Integrante da equipe econômica e da ala mais desenvolvimentista, a ministra da Gestão e Inovação em Serviços Públicos, Esther Dweck, ponderou na terça-feira (3/12) que, “no debate público, a gente está sempre olhando o copo meio vazio, não o copo meio cheio, ou até mais do que cheio”.
“Sem dúvida, na última década, esse é dos maiores resultados econômicos que estamos vivendo e, sem dúvida, isso é fruto desse processo de reconstrução da capacidade do Estado de entregar”, disse Dweck, acrescentando que “as empresas públicas e demais instituições aqui presentes tem papel central nesse resultado. É o trabalho conjunto do setor público e do setor privado que tem permitido que a gente chegue nesse resultado”.
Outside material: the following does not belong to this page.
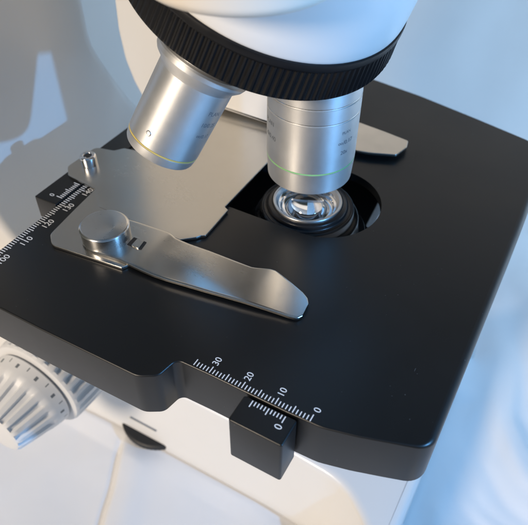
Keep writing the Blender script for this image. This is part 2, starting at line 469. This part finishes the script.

O secretário do Tesouro Nacional, Rogério Ceron, um dos principais auxiliares do ministro Fernando Haddad, destacou que o crescimento que vem sido apresentado pela economia brasileira é “saudável”.
“Estamos em um momento econômico muito bom. Saiu o resultado do PIB, mostrando uma atividade econômica forte, consistente, com crescimento bem espraiado, formação bruta de capital fixo crescendo de forma muito significativa… Isso torna o crescimento mais sustentável a médio prazo. Ele [o crescimento] não fica só carregado pelo consumo, isso é importante. Então, é muito saudável esse tipo de crescimento. E agora é esse olhar desse ajuste”, disse ele.
O secretário adicionou que agora está nas mãos do Congresso garantir a sustentabilidade fiscal para a frente, aprovando as medidas de corte de gastos. O pacote tem previsão de economia de R$ 70 bilhões entre 2025 e 2026.